[Start Listed entries]

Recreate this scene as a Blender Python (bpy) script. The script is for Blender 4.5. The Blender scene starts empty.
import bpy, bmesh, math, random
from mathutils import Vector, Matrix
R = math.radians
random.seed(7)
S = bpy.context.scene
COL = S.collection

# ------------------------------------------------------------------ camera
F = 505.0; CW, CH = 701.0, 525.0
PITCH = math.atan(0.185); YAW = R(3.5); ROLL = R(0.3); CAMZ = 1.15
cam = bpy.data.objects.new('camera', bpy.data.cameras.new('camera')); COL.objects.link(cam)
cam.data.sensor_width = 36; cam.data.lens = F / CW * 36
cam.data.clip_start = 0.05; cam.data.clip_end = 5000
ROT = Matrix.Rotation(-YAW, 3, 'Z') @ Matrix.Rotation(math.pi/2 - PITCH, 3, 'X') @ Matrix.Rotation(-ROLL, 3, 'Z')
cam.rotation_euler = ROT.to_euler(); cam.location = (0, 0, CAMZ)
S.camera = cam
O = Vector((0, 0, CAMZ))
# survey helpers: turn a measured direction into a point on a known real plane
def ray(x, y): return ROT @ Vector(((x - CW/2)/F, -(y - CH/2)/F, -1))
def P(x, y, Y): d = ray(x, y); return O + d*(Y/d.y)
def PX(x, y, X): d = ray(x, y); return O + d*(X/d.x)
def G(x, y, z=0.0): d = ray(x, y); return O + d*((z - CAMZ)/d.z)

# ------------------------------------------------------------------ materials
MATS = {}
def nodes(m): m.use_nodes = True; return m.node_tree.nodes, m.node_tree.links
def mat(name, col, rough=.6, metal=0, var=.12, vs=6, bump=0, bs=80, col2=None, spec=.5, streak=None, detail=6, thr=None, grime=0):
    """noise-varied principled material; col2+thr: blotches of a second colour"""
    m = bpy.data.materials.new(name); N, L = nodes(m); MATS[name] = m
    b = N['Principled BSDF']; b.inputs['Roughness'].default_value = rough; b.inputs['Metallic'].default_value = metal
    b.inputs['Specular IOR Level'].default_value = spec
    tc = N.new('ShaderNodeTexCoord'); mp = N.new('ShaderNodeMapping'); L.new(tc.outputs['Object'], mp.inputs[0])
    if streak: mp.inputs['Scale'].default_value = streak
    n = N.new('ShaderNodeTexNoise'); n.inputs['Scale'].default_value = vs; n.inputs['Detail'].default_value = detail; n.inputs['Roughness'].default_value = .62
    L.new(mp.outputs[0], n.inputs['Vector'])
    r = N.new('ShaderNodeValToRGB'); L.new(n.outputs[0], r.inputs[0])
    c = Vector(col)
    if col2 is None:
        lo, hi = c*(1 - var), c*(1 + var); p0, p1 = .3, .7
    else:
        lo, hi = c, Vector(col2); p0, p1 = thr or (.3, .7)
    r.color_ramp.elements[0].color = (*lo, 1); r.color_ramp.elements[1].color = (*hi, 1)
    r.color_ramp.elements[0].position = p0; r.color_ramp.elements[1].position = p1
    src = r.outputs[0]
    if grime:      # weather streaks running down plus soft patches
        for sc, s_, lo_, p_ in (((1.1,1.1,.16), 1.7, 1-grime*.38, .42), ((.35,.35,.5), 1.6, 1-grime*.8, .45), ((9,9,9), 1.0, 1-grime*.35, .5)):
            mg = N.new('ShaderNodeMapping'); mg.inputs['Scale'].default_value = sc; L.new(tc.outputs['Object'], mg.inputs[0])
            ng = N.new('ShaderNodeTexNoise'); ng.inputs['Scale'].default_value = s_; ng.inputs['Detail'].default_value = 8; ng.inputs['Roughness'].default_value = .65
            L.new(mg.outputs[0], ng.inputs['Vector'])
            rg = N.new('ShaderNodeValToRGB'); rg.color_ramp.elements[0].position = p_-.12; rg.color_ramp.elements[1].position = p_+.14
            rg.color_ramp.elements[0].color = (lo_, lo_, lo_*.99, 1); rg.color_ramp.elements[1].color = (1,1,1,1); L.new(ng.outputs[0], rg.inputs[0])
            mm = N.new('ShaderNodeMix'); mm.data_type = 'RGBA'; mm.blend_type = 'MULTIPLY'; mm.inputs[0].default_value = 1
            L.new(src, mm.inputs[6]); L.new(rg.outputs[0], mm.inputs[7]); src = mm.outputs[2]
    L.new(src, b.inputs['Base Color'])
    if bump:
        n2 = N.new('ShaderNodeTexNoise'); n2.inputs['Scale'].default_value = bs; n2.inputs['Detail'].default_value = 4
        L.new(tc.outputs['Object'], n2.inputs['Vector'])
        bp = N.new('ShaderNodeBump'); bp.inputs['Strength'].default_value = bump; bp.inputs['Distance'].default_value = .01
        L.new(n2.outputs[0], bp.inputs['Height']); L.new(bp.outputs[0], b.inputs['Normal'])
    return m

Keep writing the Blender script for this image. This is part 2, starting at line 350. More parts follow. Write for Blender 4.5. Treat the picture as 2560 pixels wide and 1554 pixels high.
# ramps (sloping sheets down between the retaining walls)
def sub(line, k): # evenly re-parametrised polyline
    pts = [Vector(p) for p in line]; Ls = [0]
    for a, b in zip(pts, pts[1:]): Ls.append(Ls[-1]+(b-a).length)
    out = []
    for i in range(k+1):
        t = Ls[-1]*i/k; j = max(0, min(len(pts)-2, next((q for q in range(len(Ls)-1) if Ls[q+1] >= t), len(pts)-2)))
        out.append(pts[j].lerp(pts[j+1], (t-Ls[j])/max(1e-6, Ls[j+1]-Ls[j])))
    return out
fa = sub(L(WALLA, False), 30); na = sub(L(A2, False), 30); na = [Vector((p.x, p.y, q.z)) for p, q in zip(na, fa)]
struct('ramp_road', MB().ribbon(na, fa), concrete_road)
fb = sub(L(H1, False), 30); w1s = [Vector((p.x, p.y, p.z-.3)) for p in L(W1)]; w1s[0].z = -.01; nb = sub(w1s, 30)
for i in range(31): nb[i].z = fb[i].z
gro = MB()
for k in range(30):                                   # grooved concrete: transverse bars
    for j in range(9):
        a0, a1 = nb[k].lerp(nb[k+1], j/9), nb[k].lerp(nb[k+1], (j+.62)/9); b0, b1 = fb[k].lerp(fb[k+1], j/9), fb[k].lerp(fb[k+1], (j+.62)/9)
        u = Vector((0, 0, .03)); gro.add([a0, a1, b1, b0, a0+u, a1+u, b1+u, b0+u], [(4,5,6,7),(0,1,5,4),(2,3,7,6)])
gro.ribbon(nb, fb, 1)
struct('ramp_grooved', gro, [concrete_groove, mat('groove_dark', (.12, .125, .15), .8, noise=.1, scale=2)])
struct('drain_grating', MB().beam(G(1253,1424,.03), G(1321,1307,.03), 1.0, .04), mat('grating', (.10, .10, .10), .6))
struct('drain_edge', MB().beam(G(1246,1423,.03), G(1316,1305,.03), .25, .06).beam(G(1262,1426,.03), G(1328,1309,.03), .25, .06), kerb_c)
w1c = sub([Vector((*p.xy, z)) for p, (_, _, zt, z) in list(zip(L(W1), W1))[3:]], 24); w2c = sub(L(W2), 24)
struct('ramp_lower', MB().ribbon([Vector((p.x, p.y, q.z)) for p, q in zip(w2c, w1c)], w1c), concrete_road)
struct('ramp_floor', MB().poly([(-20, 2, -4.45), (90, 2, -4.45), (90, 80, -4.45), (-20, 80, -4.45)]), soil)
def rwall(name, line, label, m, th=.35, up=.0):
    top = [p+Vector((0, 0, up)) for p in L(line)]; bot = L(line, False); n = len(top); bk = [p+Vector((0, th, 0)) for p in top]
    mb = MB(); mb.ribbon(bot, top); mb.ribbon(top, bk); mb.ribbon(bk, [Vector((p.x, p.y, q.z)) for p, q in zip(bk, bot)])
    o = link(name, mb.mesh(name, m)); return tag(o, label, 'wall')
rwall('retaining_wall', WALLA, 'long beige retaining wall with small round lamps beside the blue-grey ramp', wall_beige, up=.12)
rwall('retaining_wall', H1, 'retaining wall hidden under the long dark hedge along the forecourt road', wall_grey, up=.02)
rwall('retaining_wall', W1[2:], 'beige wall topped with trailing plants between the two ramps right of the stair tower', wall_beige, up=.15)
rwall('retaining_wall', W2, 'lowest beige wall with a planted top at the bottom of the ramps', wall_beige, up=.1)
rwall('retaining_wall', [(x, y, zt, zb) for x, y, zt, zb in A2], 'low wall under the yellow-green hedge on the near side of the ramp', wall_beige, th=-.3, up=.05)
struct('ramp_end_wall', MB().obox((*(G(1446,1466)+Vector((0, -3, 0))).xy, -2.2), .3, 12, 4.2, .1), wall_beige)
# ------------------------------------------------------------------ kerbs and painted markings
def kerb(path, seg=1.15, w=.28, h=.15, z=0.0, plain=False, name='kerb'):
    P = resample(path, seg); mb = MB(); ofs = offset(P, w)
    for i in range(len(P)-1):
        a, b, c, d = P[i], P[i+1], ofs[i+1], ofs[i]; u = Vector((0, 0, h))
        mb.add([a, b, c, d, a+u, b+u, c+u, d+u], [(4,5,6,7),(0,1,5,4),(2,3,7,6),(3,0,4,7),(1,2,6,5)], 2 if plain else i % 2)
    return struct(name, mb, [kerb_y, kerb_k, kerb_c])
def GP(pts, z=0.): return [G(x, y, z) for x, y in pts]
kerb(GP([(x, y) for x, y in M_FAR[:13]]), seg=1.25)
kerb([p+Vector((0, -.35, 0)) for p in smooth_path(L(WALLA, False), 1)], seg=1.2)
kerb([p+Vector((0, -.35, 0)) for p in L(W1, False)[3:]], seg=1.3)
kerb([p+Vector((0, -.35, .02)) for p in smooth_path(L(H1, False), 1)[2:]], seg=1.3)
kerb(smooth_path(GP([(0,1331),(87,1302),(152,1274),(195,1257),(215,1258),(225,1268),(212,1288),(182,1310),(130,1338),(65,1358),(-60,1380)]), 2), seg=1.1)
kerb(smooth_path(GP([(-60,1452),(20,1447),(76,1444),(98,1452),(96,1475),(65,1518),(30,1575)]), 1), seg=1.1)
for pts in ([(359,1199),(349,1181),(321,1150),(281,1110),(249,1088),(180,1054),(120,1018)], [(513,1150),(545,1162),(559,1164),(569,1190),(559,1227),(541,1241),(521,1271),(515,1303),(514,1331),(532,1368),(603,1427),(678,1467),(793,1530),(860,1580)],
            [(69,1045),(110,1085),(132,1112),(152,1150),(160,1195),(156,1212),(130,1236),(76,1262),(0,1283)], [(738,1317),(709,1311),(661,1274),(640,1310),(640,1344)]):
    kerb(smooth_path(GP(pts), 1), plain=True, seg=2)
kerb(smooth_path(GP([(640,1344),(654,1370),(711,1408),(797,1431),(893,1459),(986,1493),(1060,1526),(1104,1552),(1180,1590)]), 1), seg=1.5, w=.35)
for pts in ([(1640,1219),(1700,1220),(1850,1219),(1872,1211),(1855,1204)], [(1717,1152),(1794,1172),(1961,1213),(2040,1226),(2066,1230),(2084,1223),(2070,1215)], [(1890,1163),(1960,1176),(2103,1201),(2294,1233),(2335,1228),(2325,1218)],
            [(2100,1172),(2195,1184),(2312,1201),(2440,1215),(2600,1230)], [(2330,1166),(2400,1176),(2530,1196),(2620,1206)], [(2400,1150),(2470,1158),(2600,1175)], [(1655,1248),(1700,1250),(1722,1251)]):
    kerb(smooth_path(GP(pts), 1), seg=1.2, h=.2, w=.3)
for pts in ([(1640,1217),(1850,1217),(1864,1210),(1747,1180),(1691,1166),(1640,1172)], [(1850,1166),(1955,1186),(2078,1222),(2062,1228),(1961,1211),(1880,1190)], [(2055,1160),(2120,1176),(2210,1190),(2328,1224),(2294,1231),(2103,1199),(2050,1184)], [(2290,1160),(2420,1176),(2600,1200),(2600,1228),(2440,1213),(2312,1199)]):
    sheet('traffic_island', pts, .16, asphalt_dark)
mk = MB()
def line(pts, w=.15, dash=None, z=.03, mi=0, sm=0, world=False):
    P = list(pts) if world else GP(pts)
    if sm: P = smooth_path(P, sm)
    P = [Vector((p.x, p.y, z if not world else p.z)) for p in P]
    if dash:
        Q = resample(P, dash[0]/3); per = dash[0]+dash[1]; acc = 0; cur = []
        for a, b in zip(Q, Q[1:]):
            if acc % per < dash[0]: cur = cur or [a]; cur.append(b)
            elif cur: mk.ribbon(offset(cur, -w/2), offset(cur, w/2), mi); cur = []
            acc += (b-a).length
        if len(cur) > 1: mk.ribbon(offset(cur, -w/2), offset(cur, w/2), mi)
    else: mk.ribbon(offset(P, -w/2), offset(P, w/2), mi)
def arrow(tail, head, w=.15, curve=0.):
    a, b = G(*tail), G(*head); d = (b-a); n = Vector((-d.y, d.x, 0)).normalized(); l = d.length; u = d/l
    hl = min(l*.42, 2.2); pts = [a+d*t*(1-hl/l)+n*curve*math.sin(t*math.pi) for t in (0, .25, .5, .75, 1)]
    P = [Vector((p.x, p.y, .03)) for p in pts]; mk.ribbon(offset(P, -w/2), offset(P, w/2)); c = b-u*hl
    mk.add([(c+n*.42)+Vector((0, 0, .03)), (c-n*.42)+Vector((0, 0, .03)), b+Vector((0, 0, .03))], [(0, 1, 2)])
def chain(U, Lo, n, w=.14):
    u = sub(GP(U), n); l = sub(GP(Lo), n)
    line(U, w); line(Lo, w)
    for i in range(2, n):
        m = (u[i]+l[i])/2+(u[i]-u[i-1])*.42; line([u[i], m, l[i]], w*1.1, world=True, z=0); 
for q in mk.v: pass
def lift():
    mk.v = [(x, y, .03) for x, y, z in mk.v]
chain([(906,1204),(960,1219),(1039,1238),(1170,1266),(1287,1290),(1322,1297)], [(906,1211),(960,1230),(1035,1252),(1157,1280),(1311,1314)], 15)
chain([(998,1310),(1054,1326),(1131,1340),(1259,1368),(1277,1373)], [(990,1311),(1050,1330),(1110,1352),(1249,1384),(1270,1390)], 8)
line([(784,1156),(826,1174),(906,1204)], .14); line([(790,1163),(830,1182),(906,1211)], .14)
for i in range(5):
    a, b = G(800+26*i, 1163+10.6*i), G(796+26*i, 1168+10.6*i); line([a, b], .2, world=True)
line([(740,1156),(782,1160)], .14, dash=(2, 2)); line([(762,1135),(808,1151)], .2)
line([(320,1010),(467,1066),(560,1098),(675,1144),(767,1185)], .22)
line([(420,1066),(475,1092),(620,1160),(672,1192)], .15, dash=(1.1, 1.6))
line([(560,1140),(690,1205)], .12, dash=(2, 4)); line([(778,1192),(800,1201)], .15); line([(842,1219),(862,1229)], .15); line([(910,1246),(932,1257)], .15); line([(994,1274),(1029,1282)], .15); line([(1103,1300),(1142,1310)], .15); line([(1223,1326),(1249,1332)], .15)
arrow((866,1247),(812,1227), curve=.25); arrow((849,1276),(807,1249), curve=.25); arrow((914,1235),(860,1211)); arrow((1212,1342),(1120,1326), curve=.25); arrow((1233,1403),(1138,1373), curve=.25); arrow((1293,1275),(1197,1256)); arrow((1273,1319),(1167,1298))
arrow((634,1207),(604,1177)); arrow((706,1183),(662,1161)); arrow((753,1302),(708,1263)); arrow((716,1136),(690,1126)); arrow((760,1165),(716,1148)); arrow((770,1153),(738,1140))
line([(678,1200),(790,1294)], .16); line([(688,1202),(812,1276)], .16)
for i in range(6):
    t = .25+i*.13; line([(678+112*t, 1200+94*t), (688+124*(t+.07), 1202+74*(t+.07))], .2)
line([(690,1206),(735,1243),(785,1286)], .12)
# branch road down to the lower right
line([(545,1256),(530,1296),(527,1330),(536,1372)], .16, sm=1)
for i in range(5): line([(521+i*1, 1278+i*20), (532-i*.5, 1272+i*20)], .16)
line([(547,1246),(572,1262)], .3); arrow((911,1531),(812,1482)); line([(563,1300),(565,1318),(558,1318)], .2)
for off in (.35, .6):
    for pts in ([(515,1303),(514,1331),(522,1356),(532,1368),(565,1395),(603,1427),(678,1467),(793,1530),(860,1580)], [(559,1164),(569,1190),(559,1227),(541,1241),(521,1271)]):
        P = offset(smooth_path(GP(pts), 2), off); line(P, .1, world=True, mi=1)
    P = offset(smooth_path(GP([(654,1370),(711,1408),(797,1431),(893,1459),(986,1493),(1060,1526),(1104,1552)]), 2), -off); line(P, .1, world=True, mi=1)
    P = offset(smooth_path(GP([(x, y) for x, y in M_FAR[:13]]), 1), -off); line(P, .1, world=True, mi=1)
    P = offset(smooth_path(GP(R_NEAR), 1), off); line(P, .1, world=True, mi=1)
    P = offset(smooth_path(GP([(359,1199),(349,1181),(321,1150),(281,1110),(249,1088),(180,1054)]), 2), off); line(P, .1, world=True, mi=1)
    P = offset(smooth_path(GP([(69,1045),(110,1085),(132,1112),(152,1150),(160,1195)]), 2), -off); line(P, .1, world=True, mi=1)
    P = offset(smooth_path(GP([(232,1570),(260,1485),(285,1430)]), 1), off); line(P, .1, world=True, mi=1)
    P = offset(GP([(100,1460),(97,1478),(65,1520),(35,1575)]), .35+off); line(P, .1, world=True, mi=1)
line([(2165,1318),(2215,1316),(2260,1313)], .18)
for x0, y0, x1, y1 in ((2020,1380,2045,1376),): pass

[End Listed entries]

## Requirement:
Among the lines of the data above, determine how many contain the word "this". Report the number alone.

## Response below:
2